Maqboolunnisa Vs. Mohd. Saleha Quaraishi
Bonafide requirement – Suit shop, measuring 10′ x 15′ – Required “Bonafide and genuinely” to enable son to run business – During trail, adjacent shop of equal dimension, falling vacant – Evidence led to show that suit shop and vacant shop would be converted into “big shop” – No amendment in pleadings. Held that the “desire” to have a large shop cannot be equated with “genuine bonafide need”. Appeal dismissed. (Para 3)
PRACTICE AND PROCEDURE
Civil Procedure Code, 1908 – Order 6 – Pleadings – Eviction suit on bonafide requirement – Falling of adjoining shop vacant during trail – No amendment of Pleadings – Yet evidence led to show that vacant shop could make suit shop bigger for business. Held that evidence should not have been allowed as was beyond pleadings. (Para 3)
1. The appellant is the landlady who filed an eviction petition against the respondent on the ground of bonafide requirement of the suit shop to enable her sons to run embroidery business therein. It was the case of the appellant that the eldest son of the appellant was running his business of embroidery in a rented premised measuring 4′ x 4′ and that her other son was also unem-ployed. It was asserted that the suit shop measuring 10′ x 15′ was bona fide and genuinely required to enable her eldest son to shift the embroidery business because he was under threat of eviction from the rented premises where he was carrying on the embroidery business. The trial court after recording evidence of the parties allowed the application and directed eviction of the respondent. The High Court in revision reversed the finding of the trial court and dismissed the eviction petition.
2. We have heard learned counsel for the parties.
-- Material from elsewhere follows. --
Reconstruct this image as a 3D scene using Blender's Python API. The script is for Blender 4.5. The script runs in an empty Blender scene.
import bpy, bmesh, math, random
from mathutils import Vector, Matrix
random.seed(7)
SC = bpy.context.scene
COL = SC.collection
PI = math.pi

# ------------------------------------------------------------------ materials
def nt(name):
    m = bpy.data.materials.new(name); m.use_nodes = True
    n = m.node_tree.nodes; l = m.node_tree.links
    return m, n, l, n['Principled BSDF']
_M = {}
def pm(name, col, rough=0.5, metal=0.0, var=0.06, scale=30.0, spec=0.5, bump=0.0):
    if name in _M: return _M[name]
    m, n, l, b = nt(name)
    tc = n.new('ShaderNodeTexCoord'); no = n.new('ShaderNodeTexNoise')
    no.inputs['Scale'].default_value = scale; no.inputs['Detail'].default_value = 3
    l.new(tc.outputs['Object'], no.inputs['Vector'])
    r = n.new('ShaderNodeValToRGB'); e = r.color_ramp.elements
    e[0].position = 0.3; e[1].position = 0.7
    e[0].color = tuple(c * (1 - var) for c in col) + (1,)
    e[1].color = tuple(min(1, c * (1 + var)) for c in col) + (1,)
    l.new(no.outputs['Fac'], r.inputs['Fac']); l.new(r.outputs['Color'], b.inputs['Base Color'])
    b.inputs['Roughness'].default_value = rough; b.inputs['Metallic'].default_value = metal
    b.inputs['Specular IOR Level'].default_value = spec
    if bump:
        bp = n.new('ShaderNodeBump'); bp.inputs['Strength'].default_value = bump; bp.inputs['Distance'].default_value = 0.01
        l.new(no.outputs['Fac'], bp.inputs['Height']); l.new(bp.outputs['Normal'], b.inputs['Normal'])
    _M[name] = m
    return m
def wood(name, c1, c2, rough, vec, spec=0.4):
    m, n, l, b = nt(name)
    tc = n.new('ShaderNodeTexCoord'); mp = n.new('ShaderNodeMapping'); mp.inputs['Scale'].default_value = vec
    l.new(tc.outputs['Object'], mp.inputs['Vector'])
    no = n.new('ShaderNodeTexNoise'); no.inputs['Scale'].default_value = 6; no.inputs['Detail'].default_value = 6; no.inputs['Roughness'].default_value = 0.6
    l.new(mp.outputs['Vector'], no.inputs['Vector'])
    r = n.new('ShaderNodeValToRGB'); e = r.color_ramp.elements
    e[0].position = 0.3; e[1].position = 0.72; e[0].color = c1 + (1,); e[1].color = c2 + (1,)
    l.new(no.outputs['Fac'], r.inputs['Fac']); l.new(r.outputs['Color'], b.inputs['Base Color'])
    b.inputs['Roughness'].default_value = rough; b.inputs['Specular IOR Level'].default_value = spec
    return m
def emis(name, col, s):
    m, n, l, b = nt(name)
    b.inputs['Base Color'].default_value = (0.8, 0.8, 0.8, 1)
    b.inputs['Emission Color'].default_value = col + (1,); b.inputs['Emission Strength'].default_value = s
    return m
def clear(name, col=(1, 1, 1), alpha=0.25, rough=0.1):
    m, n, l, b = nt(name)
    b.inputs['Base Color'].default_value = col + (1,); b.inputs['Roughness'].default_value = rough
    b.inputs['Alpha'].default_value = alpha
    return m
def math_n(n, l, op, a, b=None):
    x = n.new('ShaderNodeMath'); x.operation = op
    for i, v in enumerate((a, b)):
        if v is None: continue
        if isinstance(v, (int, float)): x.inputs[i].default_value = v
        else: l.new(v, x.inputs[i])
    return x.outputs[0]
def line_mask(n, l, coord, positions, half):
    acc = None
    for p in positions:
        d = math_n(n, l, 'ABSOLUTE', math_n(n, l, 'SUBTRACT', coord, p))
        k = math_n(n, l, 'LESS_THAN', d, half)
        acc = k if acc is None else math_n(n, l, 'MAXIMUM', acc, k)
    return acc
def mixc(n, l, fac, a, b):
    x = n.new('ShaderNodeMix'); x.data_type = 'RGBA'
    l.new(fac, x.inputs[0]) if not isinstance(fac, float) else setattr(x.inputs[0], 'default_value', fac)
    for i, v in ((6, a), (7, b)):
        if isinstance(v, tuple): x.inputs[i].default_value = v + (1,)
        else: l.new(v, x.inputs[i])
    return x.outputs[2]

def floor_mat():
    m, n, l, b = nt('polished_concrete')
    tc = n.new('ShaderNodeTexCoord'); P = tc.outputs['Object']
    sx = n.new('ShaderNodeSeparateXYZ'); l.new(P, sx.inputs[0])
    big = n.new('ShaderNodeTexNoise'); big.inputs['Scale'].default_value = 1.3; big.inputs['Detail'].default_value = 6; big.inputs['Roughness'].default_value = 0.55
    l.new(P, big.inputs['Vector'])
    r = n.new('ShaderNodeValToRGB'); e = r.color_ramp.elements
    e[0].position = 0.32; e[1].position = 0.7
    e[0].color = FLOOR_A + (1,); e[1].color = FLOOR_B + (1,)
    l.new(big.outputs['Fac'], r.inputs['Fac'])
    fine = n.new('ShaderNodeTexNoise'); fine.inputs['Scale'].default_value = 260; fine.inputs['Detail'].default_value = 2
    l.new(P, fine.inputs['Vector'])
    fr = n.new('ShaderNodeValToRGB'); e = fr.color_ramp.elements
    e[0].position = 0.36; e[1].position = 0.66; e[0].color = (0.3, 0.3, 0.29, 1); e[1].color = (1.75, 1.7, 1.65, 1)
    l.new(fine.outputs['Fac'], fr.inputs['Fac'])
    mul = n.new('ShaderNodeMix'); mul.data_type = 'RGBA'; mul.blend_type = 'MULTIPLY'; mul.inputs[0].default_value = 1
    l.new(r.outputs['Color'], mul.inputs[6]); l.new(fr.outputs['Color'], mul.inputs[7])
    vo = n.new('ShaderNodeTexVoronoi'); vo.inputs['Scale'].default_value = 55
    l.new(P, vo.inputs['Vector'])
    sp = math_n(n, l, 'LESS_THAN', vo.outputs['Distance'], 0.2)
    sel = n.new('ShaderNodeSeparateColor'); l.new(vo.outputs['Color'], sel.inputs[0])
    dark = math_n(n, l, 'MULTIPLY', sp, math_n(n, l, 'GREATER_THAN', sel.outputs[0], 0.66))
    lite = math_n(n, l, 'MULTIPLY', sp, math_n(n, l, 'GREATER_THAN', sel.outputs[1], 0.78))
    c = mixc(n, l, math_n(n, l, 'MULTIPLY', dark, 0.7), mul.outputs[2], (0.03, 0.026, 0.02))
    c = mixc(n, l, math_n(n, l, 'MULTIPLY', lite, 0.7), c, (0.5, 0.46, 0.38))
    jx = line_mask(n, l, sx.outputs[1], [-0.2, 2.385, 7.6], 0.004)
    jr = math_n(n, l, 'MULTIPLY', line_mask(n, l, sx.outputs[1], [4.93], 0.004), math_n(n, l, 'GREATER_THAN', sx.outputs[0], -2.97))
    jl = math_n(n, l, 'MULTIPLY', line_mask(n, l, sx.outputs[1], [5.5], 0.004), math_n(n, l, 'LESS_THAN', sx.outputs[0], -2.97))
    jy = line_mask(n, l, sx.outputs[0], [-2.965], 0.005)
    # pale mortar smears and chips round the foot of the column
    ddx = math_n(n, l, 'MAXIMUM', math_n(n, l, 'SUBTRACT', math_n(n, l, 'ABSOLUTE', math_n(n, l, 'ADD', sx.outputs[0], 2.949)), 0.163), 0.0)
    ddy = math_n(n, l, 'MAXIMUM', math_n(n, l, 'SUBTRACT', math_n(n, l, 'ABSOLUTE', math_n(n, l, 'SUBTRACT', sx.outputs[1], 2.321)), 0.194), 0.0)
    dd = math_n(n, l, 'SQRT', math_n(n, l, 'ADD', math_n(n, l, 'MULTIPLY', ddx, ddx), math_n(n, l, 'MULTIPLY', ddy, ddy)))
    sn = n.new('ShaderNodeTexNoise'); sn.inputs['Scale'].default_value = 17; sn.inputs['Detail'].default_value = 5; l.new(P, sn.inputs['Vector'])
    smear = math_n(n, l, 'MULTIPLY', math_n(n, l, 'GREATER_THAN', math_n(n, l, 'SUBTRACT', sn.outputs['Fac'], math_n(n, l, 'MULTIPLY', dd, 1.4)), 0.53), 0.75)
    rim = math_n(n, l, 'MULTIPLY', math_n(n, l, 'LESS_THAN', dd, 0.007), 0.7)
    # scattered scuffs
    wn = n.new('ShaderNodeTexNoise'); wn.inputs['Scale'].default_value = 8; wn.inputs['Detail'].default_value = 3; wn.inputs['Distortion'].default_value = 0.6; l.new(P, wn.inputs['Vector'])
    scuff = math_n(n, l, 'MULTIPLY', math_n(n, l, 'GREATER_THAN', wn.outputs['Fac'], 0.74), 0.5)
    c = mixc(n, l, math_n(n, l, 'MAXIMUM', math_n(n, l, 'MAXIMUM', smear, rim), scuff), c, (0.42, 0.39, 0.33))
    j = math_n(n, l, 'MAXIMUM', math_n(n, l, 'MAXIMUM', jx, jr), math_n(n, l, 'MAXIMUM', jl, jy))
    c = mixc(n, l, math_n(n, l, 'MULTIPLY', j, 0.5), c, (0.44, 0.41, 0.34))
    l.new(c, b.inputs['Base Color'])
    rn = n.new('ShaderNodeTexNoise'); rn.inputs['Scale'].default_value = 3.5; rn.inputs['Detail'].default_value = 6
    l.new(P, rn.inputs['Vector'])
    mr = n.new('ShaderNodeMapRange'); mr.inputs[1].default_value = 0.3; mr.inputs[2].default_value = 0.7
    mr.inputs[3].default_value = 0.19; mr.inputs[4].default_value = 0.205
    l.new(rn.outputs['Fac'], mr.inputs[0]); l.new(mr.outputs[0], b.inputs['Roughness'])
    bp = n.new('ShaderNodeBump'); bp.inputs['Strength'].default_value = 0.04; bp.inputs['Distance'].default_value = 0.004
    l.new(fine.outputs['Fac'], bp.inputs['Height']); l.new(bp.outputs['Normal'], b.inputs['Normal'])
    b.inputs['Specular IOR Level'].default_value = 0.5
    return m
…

3. It is an admitted case of the parties that during the pendency of the proceedings in the trial court, a shop adjacent to the demised premises, also measuring 10′ x 15′ was vacated by one Shri Sukumaran. The appellant did not amend the pleadings to assert that the shop which had been vacated by Shri Sukumaran was not sufficient for her son to shift his business. Even at the trial no such plea was raised. The fact position is that the shop from which the son of the appellant was to shift measured only 4′ x 4′ while the shop which had been vacated by Shri Sukumaran measured 10′ x 15′. At the trial, during her evidence,the appellant went on to say that by breaking the wall between the suit shop and the shop vacated by Shri Sukumaran the entire area can be converted into one big shop to enable the son to carry on his business. That such evidence should not have been allowed to be let in since it was beyond the pleadings admits of no exception. But even if we ignore that infirmity,we find that the assertion itself does not establish a genuine bona fide need. It is not stated by the appellant in her evidence that the shop vacated by Shri Sukumaran was not sufficient accommodation to enable her son to carry on the business. The “desire” to have a very large shop cannot be equated with a “genuine bona fide need” to have the premised. The landlady,thus,has failed to establish the bona fide need to have the scheduled property vacated. The High Court while considering this aspect observed:
“This scheduled premises as admitted by Smt. Maqboolunnisa is about 10′ x 15′. It is also admitted by her that adjacent premises occupied by Shri Sukumaran has been vacated and it is lying vacant. The vacancy of this premises occurred during the pendency of the proceedings for eviction. The vacation of the premises by Sukumaran is admitted by PW 2 Shri Munner Ahamad. With regard to the area and dimensions of the shop vacated by Sukumaran, Smt.Maqboolunnisa PW 1 admits as under:
The scheduled shop and adjacent shop are of same measurement. It may be little less than 10′ x 15′.
Though PW 2 stated that the scheduled shop is 6′ x 6′,on further cross-examination admitted as under:
‘I do not know whether the shop fallen vacant is 10′ x 15’. Again I say it is of similar size as that of the scheduled shop.'”
The High Court then concluded:
“From these admissions of the respondent and her witness, it is obvious that subsequent to the institution of the eviction petition against the revision petitioner she has come into possession of the premises measuring about 10′ x 15′ that is almost equal in dimensions of the scheduled premises.”
4. The finding record by the High Court is pre-eminently reasonable and based on proper appreciation of the material on the record with which we find no reason to disagree. We do not find any error to have been committed by the High Court. There is no merit in this appeal. The appeal, therefore, fails and is dismissed. No costs.